Edwin Hampton Perry, 94, died peacefully at The Enclave of East Louisville, on March 9, 2025. 


Ed was born and raised in Louisville, having graduated from Male High School, the University of Louisville, and what is now UofL’s Brandeis School of Law, working his way through UofL in the claims department of Yellow Cab (and no, he never drove a cab). After receiving his Master’s in Tax Law from New York University, he returned to Louisville and joined the firm where he would practice law nearly all of his career. 


Ed was a lawyer with Greenebaum, Doll and McDonald (now Denton’s Bingham Greenebaum), where he practiced tax and employee benefits, corporate, and mergers and acquisitions law. He joined the firm in 1964 working with founding partner Samuel Greenebaum and A. Robert Doll to grow the firm from a then six partner law firm to one of the largest and most prominent tax and corporate law firms in Kentucky. 

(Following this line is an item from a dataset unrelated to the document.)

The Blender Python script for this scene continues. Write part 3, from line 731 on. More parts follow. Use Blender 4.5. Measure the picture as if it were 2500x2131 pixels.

Ed was tasked in the mid 1970’s with chairing and building the firm’s corporate and mergers and acquisitions practice. In that role, he recruited and mentored many of the firm’s top corporate lawyers, who teamed with Ed and admired his deal-making skills, along with his acumen on the golf course. Under Ed’s leadership, Ed and his protégés crisscrossed the country doing high level legal transactions, building the firm’s M&A practice to national prominence, and attracting and representing many US and international clients. 

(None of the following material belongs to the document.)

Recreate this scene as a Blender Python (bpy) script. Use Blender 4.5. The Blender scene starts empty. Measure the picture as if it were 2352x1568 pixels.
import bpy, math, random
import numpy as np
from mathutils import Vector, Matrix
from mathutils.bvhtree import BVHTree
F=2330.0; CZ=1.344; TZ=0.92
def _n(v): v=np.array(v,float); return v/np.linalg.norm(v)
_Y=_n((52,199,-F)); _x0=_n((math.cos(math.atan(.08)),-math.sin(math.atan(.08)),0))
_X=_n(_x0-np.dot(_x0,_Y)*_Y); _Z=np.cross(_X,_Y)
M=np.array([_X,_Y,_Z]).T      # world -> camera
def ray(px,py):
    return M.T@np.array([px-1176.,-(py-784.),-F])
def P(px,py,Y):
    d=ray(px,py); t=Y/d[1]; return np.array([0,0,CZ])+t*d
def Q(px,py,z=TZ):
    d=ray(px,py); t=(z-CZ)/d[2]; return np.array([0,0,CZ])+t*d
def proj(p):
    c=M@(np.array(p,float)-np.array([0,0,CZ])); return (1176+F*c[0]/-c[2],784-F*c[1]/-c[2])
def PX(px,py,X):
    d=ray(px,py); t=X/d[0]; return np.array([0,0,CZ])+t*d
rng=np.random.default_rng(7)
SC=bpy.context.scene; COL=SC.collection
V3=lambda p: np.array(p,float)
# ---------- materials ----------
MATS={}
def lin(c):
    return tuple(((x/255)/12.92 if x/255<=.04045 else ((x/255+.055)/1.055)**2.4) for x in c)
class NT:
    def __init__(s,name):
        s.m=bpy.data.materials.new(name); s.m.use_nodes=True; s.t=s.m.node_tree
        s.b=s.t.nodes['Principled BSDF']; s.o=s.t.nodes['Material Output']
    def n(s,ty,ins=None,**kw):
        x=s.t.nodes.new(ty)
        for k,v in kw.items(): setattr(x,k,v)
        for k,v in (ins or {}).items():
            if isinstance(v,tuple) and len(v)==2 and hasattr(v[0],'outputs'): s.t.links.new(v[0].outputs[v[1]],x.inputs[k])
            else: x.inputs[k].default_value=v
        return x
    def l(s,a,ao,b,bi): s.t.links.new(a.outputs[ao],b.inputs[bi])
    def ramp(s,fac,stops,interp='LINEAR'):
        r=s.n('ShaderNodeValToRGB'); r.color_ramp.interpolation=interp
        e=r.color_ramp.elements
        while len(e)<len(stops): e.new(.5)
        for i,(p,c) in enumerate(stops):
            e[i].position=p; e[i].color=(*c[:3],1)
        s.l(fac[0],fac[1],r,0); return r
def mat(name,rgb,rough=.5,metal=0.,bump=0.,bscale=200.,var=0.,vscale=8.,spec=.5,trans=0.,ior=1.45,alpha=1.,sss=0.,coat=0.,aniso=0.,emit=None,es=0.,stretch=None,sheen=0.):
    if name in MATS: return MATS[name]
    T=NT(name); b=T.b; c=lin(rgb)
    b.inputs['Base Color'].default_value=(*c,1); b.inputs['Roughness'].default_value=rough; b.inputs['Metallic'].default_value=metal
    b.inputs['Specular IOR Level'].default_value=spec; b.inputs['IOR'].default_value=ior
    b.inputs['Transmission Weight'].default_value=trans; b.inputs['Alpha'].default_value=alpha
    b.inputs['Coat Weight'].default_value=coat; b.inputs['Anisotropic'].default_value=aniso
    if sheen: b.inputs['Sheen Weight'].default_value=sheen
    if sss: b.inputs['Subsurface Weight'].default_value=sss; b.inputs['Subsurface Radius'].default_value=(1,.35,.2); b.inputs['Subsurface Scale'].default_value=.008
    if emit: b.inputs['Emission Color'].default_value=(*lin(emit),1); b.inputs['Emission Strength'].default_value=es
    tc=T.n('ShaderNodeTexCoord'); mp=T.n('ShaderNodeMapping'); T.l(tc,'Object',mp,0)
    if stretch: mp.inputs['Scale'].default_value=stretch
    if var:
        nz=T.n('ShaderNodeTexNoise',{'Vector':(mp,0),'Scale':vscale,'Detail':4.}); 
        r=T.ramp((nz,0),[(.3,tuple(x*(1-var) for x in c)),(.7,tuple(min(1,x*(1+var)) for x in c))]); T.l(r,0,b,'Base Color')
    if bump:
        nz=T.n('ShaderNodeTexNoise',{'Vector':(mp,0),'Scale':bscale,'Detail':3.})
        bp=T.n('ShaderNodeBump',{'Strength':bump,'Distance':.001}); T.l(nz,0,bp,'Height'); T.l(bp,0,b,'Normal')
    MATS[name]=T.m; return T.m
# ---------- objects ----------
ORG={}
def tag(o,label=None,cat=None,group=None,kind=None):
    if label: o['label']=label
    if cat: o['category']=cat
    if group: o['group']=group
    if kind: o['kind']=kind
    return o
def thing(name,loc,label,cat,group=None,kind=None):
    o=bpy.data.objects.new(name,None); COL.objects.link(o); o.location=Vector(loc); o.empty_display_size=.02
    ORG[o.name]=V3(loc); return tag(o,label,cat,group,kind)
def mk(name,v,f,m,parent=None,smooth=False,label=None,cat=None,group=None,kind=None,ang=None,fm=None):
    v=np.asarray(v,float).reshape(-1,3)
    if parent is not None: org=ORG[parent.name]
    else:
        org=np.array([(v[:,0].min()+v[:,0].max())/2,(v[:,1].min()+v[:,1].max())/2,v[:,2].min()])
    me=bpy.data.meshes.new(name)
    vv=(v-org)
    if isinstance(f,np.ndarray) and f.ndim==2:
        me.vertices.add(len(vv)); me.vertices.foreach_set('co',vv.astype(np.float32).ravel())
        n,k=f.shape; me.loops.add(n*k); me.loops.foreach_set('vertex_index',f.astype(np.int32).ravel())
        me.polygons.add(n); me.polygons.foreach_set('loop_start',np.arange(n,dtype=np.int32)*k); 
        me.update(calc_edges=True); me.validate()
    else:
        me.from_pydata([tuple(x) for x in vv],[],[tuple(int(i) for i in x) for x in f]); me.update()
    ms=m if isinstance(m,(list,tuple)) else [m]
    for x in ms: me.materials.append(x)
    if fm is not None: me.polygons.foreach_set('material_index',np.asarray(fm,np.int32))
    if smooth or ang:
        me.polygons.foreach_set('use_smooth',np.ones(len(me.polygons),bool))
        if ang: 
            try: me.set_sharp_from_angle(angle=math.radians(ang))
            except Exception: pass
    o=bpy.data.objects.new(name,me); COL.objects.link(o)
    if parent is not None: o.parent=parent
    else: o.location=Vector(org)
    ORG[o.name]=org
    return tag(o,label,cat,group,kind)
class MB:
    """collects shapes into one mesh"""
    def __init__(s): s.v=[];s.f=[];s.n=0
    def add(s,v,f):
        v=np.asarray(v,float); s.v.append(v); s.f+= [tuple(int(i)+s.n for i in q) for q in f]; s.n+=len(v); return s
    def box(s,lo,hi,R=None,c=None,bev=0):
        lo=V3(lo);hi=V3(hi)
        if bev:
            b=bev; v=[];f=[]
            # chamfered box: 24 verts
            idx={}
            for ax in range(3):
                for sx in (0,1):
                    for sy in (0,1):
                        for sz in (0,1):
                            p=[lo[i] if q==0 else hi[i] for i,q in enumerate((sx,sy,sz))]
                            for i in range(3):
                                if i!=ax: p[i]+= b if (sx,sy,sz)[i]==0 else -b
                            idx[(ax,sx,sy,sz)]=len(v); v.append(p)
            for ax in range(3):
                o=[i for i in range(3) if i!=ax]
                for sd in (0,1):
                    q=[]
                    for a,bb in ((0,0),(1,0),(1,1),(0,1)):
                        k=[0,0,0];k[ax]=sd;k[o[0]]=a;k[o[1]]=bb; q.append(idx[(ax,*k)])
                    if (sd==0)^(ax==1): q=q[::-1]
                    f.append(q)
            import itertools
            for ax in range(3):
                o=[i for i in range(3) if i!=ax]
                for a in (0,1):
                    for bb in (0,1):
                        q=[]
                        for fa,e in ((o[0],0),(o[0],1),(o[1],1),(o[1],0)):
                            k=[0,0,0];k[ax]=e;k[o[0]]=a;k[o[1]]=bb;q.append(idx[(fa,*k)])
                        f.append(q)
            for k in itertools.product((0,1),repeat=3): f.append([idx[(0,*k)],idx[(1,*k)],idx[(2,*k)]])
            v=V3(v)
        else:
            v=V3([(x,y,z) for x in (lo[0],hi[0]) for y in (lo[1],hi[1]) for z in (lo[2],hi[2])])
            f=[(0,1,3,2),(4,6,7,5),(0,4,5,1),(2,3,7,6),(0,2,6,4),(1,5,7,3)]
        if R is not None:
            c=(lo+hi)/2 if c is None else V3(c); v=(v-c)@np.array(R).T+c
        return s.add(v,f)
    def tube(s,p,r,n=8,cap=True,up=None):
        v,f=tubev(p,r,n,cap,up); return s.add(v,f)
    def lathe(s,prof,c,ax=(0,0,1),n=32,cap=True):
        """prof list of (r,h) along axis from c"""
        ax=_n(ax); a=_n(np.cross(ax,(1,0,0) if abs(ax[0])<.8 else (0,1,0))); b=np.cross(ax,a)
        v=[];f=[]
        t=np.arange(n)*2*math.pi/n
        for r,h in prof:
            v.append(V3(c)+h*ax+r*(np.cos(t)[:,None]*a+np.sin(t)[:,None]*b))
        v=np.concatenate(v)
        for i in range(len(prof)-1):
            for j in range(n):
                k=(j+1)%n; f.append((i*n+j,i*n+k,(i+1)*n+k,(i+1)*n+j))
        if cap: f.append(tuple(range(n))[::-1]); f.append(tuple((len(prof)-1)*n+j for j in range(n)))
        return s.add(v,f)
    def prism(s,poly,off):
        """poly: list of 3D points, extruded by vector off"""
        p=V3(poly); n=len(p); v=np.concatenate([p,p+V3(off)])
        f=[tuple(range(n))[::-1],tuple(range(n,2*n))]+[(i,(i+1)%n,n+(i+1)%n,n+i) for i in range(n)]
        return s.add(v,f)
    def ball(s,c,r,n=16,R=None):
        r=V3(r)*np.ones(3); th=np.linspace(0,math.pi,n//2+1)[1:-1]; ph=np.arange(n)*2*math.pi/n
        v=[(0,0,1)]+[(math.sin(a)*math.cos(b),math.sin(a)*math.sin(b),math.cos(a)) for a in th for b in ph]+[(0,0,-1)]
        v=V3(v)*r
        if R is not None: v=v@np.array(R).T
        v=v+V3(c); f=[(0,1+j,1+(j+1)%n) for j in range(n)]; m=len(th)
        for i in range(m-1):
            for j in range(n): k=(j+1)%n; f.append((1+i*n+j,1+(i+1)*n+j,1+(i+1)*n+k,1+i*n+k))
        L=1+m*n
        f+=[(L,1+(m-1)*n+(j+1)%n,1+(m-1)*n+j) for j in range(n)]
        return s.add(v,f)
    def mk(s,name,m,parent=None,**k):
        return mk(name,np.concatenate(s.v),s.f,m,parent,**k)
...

Ed loved the law and demanded excellence of himself and from the lawyers around him. His admonition to those representing the firm’s clients in M&A transactions was straightforward: “Negotiate well, and do the deal. That’s what clients want and expect of their lawyers.” Ed was regarded by clients and lawyers alike as an illustrious member of the legal profession and a superb negotiator. His name has appeared in the ‘Big Deals’ column of the American Lawyer magazine and he was selected to Best Lawyers in America for over 25 years. 

Community service was an integral part of Ed’s professional and retirement life. After the 1974 tornado, he with two friends created Trees, Inc., which planted thousands of trees in Louisville to help restore the tree canopy after the devastation of the tornado. In the 1980s, he was the first president of Scenic Kentucky, Inc., raising awareness of the inundation of billboards across Kentucky, and sat on its board for many years. He was one of the founders of the Olmsted Parks Conservancy, developing a public/private partnership to restore and rejuvenate Frederick Law Olmsted’s historic park designs across the city. He served as its second President and board member for many years. He was a long-time Trustee of River Fields, Inc., and an active promoter of its mission. 


Ed would count among his personal high marks a motorcycle trip to LA on Route 66. He and his wife K. traveled extensively over their nearly fifty-year marriage. There were annual trips to the farm in France, many trips to Europe (including cooking school in Italy), Russia, China, Turkey, Egypt (in time for a revolution), Peru and Thailand. 


Ed was fortunate enough to travel on many golf outings to Ireland and Scotland. In Louisville, he spent time on the golf course at Harmony Landing and Valhalla, having won the Harmony Landing Club Championship three times (and birdied #16 at Cypress Point). 

After his retirement in 2000, Ed began volunteering with an Urban League program at Shawnee Golf Course that introduced golf to youth in underserved communities. He worked diligently to raise the funds to merge that program with The First Tee, a national organization that taught golf as a way of introducing Life Skills and Core Values through the game. In 2005, Louisville became the 200th First Tee chapter. Ed remained as President for 13 years. Today, First Tee continues to make an impact on underserved youth. 


He was preceded in death by his father Edwin Perry, his mother Katherine Hampton Perry Harrison, his brother John Gray Perry, and his grandson, Samuel R. Pardue. 


He is survived by his wife, Kathryn Shaver; daughters Anita Brooke Perry Pardue (Tom), Elizabeth Perry Spalding (Jon); brother James Harrison; grandchildren Elizabeth Harris (Cameron), Matthew Pardue (Helena), and Skye Spalding; and two great-grandchildren, Wyatt and Elaine Harris. 


Funeral Service was held on Monday, March 24,2025 at Pearson’s 149 Breckenridge Lane. 


It was Ed’s request that expressions of sympathy or memorial gifts be made to The First Tee of Louisville or to St. Mark’s Episcopal Church.